Hard on the heels of the last Thollem McDonas/Nels Cline confab that went up for sale comes the long-delayed release of Gowanus Sessions II.
Just three weeks prior, I was writing about how guitar great Nels Cline and keyboard savant Thollem McDonas had now made four trio albums together. That’s not entirely true; a fifth one was made eight years ago, they just took their time getting it out. Maybe that’s because they wanted to present their partnership with different third members to highlight different dynamics. The first one involved Downtown NYC bass legend William Parker in a marathon improv jam from January, 2012 that produced two albums’ worth of material.
Gowanus Sessions I came forth rather quickly, like, three months later. Then, Thollem and Cline banked that other half of the material as they bonded their talents with the late accordion player Pauline Oliveros (Molecular Affinity) and drummer Michael Wimberly (Radical Empathy and the afore-reviewed Reality and Other Imagined Places). Eight years after the original Thollem/Cline get-together, it’s time to come full circle again.
Gowanus Sessions II is the remainder of that 2012 Thollem/Parker/Cline session, enriched perhaps by the perspective of hearing those two other trios. Using Reality as a point of reference — only because we were just discussing it three weeks ago — there’s a huge chasm in the sound architecture just from replacing Wimberly with Parker, and it’s not just because sticks with an acoustic piano for the entire ride. Parker is masterful in his fluidity and his innate sense of where things are headed.
As with the second Wimberley trio release, this album consists of two extended pieces running close to twenty minutes a piece, which suits them to a “t” because they get to take the slightest cues and build out complete ideas, collapse them, and restart the cycle again several times within a single performance.

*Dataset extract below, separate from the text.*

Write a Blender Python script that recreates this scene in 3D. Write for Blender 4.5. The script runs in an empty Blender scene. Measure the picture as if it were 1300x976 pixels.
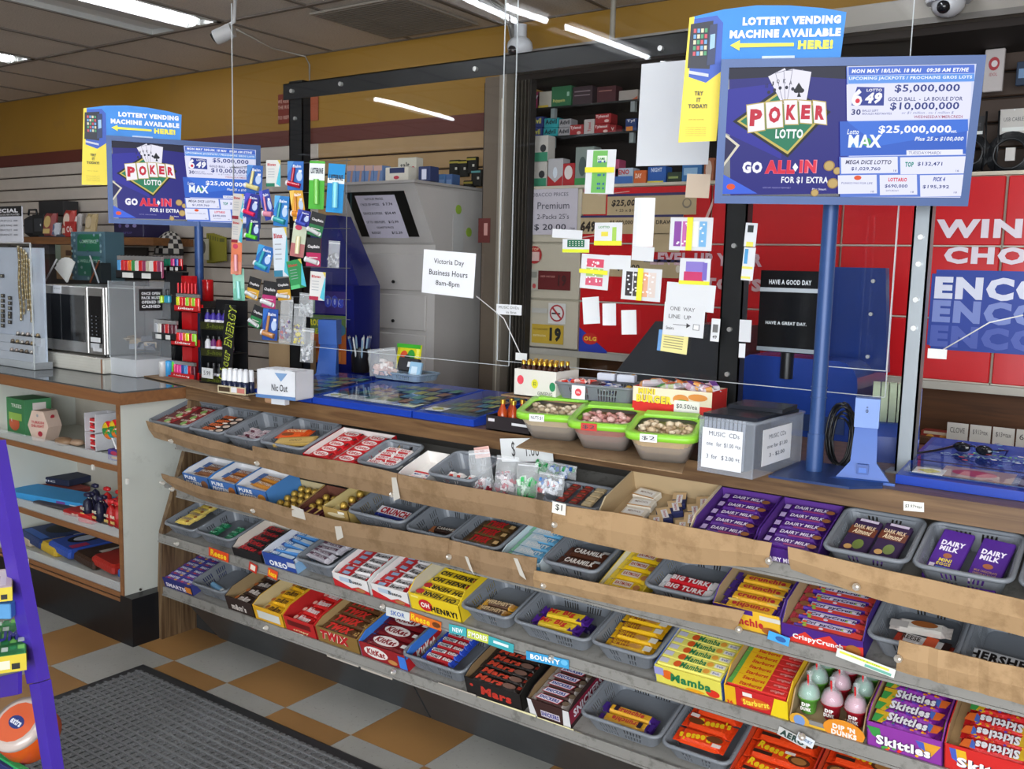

For about the first eight minutes of “Life In the World,” things are rather hushed, and Cline ekes out slightly odd timbres from his guitar; some from effects, other wrung by sheer technique. Thollem and Parker, tread gingerly, picking chords out of the air together and meshing with Cline’s mild eccentricities. Things get a little hectic, even tornadic, right around the midpoint, as Parker’s bow and Cline’s similarly sounding scraping mash up against Thollem’s frantic piano to create a cacophony worthy of their collective legacies. And just like that, it all fades into total silence, barely broken by Thollem’s tinkering inside the piano. Later, Thollem engages in a little organic minimalism as Parker dances his plucked bass around it.
“World In a Life” starts with much the same formula: Parker on arco bass responds to Thollem’s trills as Cline lurks barely in the background with evil on his mind. His demonic tones force its way up front but Thollem and Parker refuse to give ground and ultimately, that leads to some friction that creates the gratifying sparks. There’s a passage where the piano/bass interaction borders on supernatural, quickly succeeded by a bowed bass/guitar back-and-forth that borders on alien.
And then, as is sometimes the case, Thollem reels the trio back to the ground and introduces a new motif for them to build upon. Cline’s prodigious use of effects are all over two performances, but get its own protected spotlight around eleven minutes in, presaging a violent eruption a few minutes later. Parker afterwards is heard making unusual sounds, too, but organically.
Thollem/Parker/Cline’s Gowanus Sessions II hits the street January 31, 2020 courtesy of that home of experimental improvisation, ESP-Disk.